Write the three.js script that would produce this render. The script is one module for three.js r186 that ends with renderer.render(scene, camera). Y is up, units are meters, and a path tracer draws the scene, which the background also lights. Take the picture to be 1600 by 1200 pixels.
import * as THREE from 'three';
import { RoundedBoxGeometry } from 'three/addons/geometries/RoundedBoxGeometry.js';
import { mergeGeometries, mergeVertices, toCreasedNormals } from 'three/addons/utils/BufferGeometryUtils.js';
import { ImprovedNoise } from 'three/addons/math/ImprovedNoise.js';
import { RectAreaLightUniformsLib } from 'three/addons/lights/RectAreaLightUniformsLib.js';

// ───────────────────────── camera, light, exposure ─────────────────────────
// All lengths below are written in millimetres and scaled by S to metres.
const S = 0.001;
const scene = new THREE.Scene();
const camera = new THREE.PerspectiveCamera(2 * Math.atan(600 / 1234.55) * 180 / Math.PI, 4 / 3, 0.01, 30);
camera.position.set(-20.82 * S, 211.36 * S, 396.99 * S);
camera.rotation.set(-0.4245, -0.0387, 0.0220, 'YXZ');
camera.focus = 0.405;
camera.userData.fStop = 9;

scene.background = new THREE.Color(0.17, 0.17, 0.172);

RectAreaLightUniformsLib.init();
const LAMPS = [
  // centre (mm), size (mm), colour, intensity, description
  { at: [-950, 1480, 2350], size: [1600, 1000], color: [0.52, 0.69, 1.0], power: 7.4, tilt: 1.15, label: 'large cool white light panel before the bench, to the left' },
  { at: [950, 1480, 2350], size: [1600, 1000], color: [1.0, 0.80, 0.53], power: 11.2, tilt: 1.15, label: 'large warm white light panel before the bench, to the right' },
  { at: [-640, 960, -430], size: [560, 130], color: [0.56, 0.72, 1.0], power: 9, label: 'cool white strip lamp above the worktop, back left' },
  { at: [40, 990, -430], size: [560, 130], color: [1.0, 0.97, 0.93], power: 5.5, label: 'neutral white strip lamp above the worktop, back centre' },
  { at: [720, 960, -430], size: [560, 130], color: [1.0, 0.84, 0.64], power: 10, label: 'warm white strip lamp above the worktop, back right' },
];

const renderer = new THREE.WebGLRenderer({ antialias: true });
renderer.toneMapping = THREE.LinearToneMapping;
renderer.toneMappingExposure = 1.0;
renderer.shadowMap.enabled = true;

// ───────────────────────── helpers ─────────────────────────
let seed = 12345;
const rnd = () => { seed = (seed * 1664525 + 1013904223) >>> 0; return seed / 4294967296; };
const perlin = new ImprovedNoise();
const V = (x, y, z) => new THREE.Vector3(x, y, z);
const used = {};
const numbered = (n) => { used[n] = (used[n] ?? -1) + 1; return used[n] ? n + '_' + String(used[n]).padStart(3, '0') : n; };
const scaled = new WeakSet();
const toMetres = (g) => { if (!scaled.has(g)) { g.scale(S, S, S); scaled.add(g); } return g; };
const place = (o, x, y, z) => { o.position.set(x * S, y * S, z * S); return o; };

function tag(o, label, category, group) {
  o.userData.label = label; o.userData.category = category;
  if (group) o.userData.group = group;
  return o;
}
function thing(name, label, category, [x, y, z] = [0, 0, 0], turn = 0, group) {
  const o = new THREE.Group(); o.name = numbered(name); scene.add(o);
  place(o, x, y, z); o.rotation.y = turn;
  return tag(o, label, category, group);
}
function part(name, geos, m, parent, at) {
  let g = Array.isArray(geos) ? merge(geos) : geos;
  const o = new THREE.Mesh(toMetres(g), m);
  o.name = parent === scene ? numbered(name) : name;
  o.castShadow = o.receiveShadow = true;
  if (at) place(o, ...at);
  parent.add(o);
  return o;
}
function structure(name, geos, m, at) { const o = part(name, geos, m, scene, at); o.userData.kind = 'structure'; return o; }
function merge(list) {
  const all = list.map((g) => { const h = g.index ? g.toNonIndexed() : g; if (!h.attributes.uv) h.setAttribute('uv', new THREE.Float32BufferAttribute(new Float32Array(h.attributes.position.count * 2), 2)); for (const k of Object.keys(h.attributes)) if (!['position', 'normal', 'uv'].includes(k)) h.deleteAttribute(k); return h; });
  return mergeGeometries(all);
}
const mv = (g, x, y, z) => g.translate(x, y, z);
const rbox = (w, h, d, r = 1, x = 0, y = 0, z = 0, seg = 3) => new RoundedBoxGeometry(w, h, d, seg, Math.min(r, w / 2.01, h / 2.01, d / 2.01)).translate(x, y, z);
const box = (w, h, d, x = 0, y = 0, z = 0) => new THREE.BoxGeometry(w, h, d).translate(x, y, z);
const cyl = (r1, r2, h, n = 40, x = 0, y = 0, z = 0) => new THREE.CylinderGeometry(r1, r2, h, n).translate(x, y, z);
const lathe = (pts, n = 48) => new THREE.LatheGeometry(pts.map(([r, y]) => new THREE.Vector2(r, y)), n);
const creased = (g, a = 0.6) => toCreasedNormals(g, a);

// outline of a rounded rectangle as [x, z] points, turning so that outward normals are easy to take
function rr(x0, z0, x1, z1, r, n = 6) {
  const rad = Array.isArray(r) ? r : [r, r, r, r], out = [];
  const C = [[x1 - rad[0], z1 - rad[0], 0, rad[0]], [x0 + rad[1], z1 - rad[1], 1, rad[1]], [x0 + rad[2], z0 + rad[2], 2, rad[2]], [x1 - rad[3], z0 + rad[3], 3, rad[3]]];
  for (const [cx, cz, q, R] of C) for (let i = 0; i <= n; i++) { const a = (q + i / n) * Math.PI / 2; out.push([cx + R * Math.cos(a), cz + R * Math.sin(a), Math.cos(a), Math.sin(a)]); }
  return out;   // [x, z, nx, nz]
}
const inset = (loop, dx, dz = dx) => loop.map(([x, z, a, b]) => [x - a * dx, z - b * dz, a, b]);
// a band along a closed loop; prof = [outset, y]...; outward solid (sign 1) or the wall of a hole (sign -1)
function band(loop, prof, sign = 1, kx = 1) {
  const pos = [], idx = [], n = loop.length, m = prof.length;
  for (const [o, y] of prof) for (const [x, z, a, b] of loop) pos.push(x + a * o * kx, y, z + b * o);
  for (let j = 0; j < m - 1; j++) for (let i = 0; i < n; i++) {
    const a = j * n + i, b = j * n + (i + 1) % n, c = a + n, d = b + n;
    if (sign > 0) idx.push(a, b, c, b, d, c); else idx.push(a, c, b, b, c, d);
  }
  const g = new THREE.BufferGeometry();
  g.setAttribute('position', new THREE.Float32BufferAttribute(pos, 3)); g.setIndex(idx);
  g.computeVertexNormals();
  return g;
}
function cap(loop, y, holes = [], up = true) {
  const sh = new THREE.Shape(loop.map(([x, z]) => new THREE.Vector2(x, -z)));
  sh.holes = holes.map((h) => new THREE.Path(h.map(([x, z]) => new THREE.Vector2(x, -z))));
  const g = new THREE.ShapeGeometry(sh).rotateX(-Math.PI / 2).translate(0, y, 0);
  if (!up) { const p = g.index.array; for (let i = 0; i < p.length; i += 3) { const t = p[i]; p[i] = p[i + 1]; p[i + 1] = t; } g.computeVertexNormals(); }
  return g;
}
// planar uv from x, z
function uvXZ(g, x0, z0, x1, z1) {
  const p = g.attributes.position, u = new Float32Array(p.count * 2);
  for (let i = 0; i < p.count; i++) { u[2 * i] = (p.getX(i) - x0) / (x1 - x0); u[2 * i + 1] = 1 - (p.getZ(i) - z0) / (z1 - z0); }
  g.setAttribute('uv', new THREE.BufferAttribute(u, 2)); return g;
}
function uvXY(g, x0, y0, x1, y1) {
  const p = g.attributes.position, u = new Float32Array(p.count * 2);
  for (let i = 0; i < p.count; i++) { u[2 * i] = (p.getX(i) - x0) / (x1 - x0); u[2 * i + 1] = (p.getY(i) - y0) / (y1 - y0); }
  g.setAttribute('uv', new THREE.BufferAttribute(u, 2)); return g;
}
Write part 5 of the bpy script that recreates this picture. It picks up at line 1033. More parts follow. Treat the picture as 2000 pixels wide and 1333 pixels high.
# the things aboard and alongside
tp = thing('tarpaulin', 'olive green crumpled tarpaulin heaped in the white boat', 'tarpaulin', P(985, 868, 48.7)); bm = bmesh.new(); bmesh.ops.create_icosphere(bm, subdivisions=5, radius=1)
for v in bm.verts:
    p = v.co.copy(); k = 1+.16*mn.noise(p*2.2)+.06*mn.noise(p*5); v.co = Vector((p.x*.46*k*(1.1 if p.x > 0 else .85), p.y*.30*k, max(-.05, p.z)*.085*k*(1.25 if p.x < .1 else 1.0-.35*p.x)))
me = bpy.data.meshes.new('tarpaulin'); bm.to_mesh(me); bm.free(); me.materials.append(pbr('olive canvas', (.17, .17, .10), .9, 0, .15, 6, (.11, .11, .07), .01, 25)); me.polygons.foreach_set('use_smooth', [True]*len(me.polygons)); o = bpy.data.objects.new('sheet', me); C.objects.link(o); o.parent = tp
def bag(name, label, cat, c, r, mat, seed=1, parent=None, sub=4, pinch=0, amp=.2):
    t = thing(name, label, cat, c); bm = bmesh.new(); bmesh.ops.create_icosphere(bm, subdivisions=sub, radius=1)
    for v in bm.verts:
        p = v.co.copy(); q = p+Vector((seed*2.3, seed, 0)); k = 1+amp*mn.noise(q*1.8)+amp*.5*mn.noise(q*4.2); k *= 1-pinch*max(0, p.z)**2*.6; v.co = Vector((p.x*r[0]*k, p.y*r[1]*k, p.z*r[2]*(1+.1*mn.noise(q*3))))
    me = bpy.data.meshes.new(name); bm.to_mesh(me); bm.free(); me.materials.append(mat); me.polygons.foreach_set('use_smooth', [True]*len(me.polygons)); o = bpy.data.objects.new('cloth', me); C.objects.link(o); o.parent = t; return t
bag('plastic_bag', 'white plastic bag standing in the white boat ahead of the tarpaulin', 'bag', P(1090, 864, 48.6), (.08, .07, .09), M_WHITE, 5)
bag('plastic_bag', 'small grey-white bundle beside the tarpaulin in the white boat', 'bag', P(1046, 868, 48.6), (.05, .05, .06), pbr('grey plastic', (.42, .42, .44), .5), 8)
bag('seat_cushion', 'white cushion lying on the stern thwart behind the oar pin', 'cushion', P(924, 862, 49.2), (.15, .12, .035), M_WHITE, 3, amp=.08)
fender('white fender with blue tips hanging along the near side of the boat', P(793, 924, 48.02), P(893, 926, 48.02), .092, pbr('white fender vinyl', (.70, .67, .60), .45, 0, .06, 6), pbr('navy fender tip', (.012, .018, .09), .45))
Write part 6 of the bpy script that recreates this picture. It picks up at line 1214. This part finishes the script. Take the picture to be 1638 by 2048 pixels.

◆ Your instructions: Scan the material above. Extract every line in which the word "that" occurs.

◆ Written solution:
Write the three.js script that would produce this render. The script is one module for three.js r186 that ends with renderer.render(scene, camera). Y is up, units are meters, and a path tracer draws the scene, which the background also lights. Take the picture to be 1600 by 1200 pixels.
// outline of a rounded rectangle as [x, z] points, turning so that outward normals are easy to take
Write part 5 of the bpy script that recreates this picture. It picks up at line 1033. More parts follow. Treat the picture as 2000 pixels wide and 1333 pixels high.
Write part 6 of the bpy script that recreates this picture. It picks up at line 1214. This part finishes the script. Take the picture to be 1638 by 2048 pixels.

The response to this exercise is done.